-------- Source data

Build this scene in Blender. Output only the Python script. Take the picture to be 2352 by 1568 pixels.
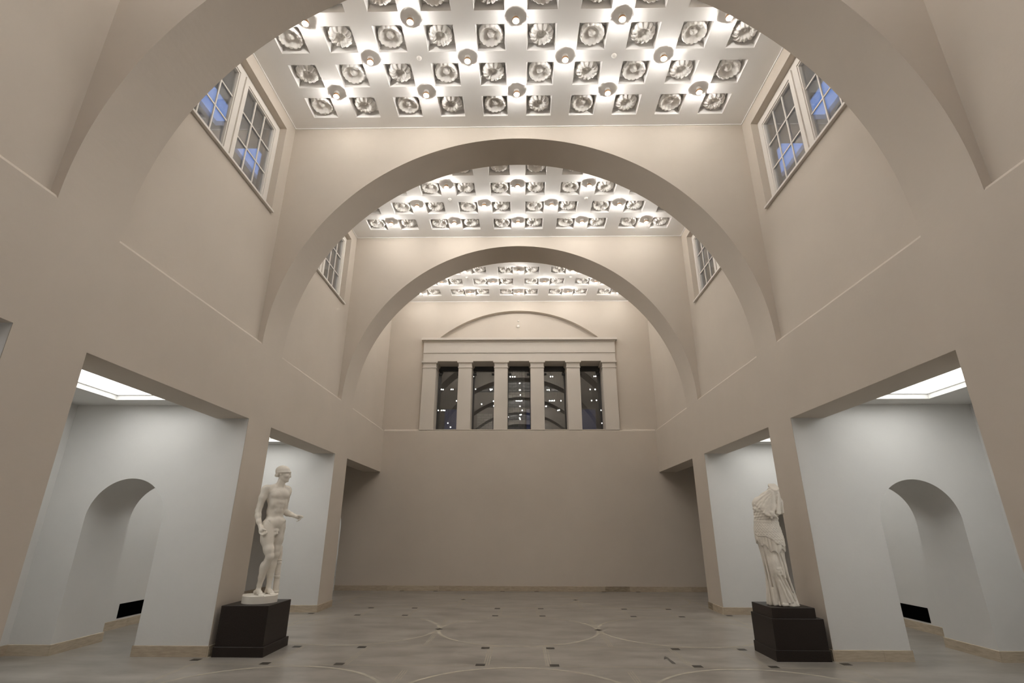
import bpy, bmesh, math, random
import numpy as np
from mathutils import Vector, Matrix
random.seed(7)
S = bpy.context.scene
COL = S.collection
for o in list(bpy.data.objects): bpy.data.objects.remove(o)

# ------------------------------------------------------------------ camera
F_PX, PITCH, YAW, ROLL = 1187.08, 0.34799, 0.01793, 0.00272
def cam_dir(u, v):
    c, s = math.cos(ROLL), math.sin(ROLL); u, v = c*u - s*v, s*u + c*v
    c, s = math.cos(PITCH), math.sin(PITCH); y, z, x = c - s*v, s + c*v, u
    c, s = math.cos(YAW), math.sin(YAW); return Vector((c*x - s*y, s*x + c*y, z))
fw = cam_dir(0, 0); rt = cam_dir(1, 0) - fw; up = cam_dir(0, 1) - fw
cd = bpy.data.cameras.new('camera'); cam = bpy.data.objects.new('camera', cd); COL.objects.link(cam)
cd.sensor_fit = 'HORIZONTAL'; cd.sensor_width = 36.0; cd.lens = F_PX/2352*36.0
cd.clip_start = 0.05; cd.clip_end = 200
M = Matrix.Identity(4)
for i in range(3):
    M[i][0], M[i][1], M[i][2] = rt[i], up[i], -fw[i]
M[0][3], M[1][3], M[2][3] = 0.052, 0.0, 1.5
cam.matrix_world = M
S.camera = cam

# ------------------------------------------------------------------ world, view
w = bpy.data.worlds.new('world'); S.world = w; w.use_nodes = True
bg = w.node_tree.nodes['Background']
bg.inputs[0].default_value = (0.13, 0.25, 0.62, 1); bg.inputs[1].default_value = 2.2     # dusk sky
vs = S.view_settings; vs.view_transform = 'Standard'; vs.look = 'None'; vs.gamma = 1.0
vs.use_curve_mapping = False; vs.exposure = 0.0
S.cycles.use_adaptive_sampling = True; S.cycles.adaptive_threshold = 0.18; S.cycles.adaptive_min_samples = 20; S.cycles.max_bounces = 6; S.cycles.diffuse_bounces = 4; S.cycles.glossy_bounces = 3
SPOT_W, SPOT_COL = 22.0, (1.0, 0.968, 0.92)
PANEL_COL = (1.0, 1.0, 0.965)

# ------------------------------------------------------------------ measured sizes (metres)
W, WU, WI, XO = 3.854, 3.94, 4.32, 6.40          # hall half width, upper wall, arcade inner face, aisle outer wall
ZL, ZO, ZC, ZA = 4.147, 2.983, 8.18, 3.177       # ledge, opening head, ceiling, aisle ceiling
PIERS = [(-7.36, -6.64), (-3.70, -2.98), (-0.04, 0.68), (3.625, 4.341), (7.291, 7.987), (10.95, 11.746)]
YE = 14.657
YB = -7.36
BAYS = {0: (-2.98, -0.04), 1: (0.68, 3.625), 2: (4.341, 7.291), 3: (7.987, 10.95), 4: (11.746, YE)}

# ------------------------------------------------------------------ materials
def mat(name, base, rough=0.8, var=0.0, scale=2.0, bump=0.0, bscale=60.0, spec=0.3, col2=None, stretch=(1, 1, 1), metal=0.0):
    m = bpy.data.materials.new(name); m.use_nodes = True
    nt = m.node_tree; b = nt.nodes['Principled BSDF']
    b.inputs['Base Color'].default_value = (*base, 1); b.inputs['Roughness'].default_value = rough
    b.inputs['Specular IOR Level'].default_value = spec; b.inputs['Metallic'].default_value = metal
    if var or col2 or bump:
        tc = nt.nodes.new('ShaderNodeTexCoord'); mp = nt.nodes.new('ShaderNodeMapping')
        mp.inputs['Scale'].default_value = stretch
        nt.links.new(tc.outputs['Object'], mp.inputs[0])
    if var or col2:
        n = nt.nodes.new('ShaderNodeTexNoise'); n.inputs['Scale'].default_value = scale
        n.inputs['Detail'].default_value = 6; n.inputs['Roughness'].default_value = 0.6
        nt.links.new(mp.outputs[0], n.inputs['Vector'])
        r = nt.nodes.new('ShaderNodeValToRGB')
        c2 = col2 or tuple(c*(1-var) for c in base)
        r.color_ramp.elements[0].color = (*c2, 1); r.color_ramp.elements[0].position = 0.32
        r.color_ramp.elements[1].color = (*base, 1); r.color_ramp.elements[1].position = 0.68
        nt.links.new(n.outputs[0], r.inputs[0]); nt.links.new(r.outputs[0], b.inputs['Base Color'])
    if bump:
        n2 = nt.nodes.new('ShaderNodeTexNoise'); n2.inputs['Scale'].default_value = bscale; n2.inputs['Detail'].default_value = 4
        nt.links.new(mp.outputs[0], n2.inputs['Vector'])
        bp = nt.nodes.new('ShaderNodeBump'); bp.inputs['Strength'].default_value = bump; bp.inputs['Distance'].default_value = 0.01
        nt.links.new(n2.outputs[0], bp.inputs['Height']); nt.links.new(bp.outputs[0], b.inputs['Normal'])
    return m
def emit(name, col, st):
    m = bpy.data.materials.new(name); m.use_nodes = True; nt = m.node_tree
    nt.nodes.remove(nt.nodes['Principled BSDF']); e = nt.nodes.new('ShaderNodeEmission')
    e.inputs[0].default_value = (*col, 1); e.inputs[1].default_value = st
    nt.links.new(e.outputs[0], nt.nodes['Material Output'].inputs[0]); return m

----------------

Task objective: Reproduce the listing word for word and omit its pictures.

Response:
Build this scene in Blender. Output only the Python script. Take the picture to be 2352 by 1568 pixels.
import bpy, bmesh, math, random
import numpy as np
from mathutils import Vector, Matrix
random.seed(7)
S = bpy.context.scene
COL = S.collection
for o in list(bpy.data.objects): bpy.data.objects.remove(o)

# ------------------------------------------------------------------ camera
F_PX, PITCH, YAW, ROLL = 1187.08, 0.34799, 0.01793, 0.00272
def cam_dir(u, v):
    c, s = math.cos(ROLL), math.sin(ROLL); u, v = c*u - s*v, s*u + c*v
    c, s = math.cos(PITCH), math.sin(PITCH); y, z, x = c - s*v, s + c*v, u
    c, s = math.cos(YAW), math.sin(YAW); return Vector((c*x - s*y, s*x + c*y, z))
fw = cam_dir(0, 0); rt = cam_dir(1, 0) - fw; up = cam_dir(0, 1) - fw
cd = bpy.data.cameras.new('camera'); cam = bpy.data.objects.new('camera', cd); COL.objects.link(cam)
cd.sensor_fit = 'HORIZONTAL'; cd.sensor_width = 36.0; cd.lens = F_PX/2352*36.0
cd.clip_start = 0.05; cd.clip_end = 200
M = Matrix.Identity(4)
for i in range(3):
    M[i][0], M[i][1], M[i][2] = rt[i], up[i], -fw[i]
M[0][3], M[1][3], M[2][3] = 0.052, 0.0, 1.5
cam.matrix_world = M
S.camera = cam

# ------------------------------------------------------------------ world, view
w = bpy.data.worlds.new('world'); S.world = w; w.use_nodes = True
bg = w.node_tree.nodes['Background']
bg.inputs[0].default_value = (0.13, 0.25, 0.62, 1); bg.inputs[1].default_value = 2.2     # dusk sky
vs = S.view_settings; vs.view_transform = 'Standard'; vs.look = 'None'; vs.gamma = 1.0
vs.use_curve_mapping = False; vs.exposure = 0.0
S.cycles.use_adaptive_sampling = True; S.cycles.adaptive_threshold = 0.18; S.cycles.adaptive_min_samples = 20; S.cycles.max_bounces = 6; S.cycles.diffuse_bounces = 4; S.cycles.glossy_bounces = 3
SPOT_W, SPOT_COL = 22.0, (1.0, 0.968, 0.92)
PANEL_COL = (1.0, 1.0, 0.965)

# ------------------------------------------------------------------ measured sizes (metres)
W, WU, WI, XO = 3.854, 3.94, 4.32, 6.40          # hall half width, upper wall, arcade inner face, aisle outer wall
ZL, ZO, ZC, ZA = 4.147, 2.983, 8.18, 3.177       # ledge, opening head, ceiling, aisle ceiling
PIERS = [(-7.36, -6.64), (-3.70, -2.98), (-0.04, 0.68), (3.625, 4.341), (7.291, 7.987), (10.95, 11.746)]
YE = 14.657
YB = -7.36
BAYS = {0: (-2.98, -0.04), 1: (0.68, 3.625), 2: (4.341, 7.291), 3: (7.987, 10.95), 4: (11.746, YE)}

# ------------------------------------------------------------------ materials
def mat(name, base, rough=0.8, var=0.0, scale=2.0, bump=0.0, bscale=60.0, spec=0.3, col2=None, stretch=(1, 1, 1), metal=0.0):
    m = bpy.data.materials.new(name); m.use_nodes = True
    nt = m.node_tree; b = nt.nodes['Principled BSDF']
    b.inputs['Base Color'].default_value = (*base, 1); b.inputs['Roughness'].default_value = rough
    b.inputs['Specular IOR Level'].default_value = spec; b.inputs['Metallic'].default_value = metal
    if var or col2 or bump:
        tc = nt.nodes.new('ShaderNodeTexCoord'); mp = nt.nodes.new('ShaderNodeMapping')
        mp.inputs['Scale'].default_value = stretch
        nt.links.new(tc.outputs['Object'], mp.inputs[0])
    if var or col2:
        n = nt.nodes.new('ShaderNodeTexNoise'); n.inputs['Scale'].default_value = scale
        n.inputs['Detail'].default_value = 6; n.inputs['Roughness'].default_value = 0.6
        nt.links.new(mp.outputs[0], n.inputs['Vector'])
        r = nt.nodes.new('ShaderNodeValToRGB')
        c2 = col2 or tuple(c*(1-var) for c in base)
        r.color_ramp.elements[0].color = (*c2, 1); r.color_ramp.elements[0].position = 0.32
        r.color_ramp.elements[1].color = (*base, 1); r.color_ramp.elements[1].position = 0.68
        nt.links.new(n.outputs[0], r.inputs[0]); nt.links.new(r.outputs[0], b.inputs['Base Color'])
    if bump:
        n2 = nt.nodes.new('ShaderNodeTexNoise'); n2.inputs['Scale'].default_value = bscale; n2.inputs['Detail'].default_value = 4
        nt.links.new(mp.outputs[0], n2.inputs['Vector'])
        bp = nt.nodes.new('ShaderNodeBump'); bp.inputs['Strength'].default_value = bump; bp.inputs['Distance'].default_value = 0.01
        nt.links.new(n2.outputs[0], bp.inputs['Height']); nt.links.new(bp.outputs[0], b.inputs['Normal'])
    return m
def emit(name, col, st):
    m = bpy.data.materials.new(name); m.use_nodes = True; nt = m.node_tree
    nt.nodes.remove(nt.nodes['Principled BSDF']); e = nt.nodes.new('ShaderNodeEmission')
    e.inputs[0].default_value = (*col, 1); e.inputs[1].default_value = st
    nt.links.new(e.outputs[0], nt.nodes['Material Output'].inputs[0]); return m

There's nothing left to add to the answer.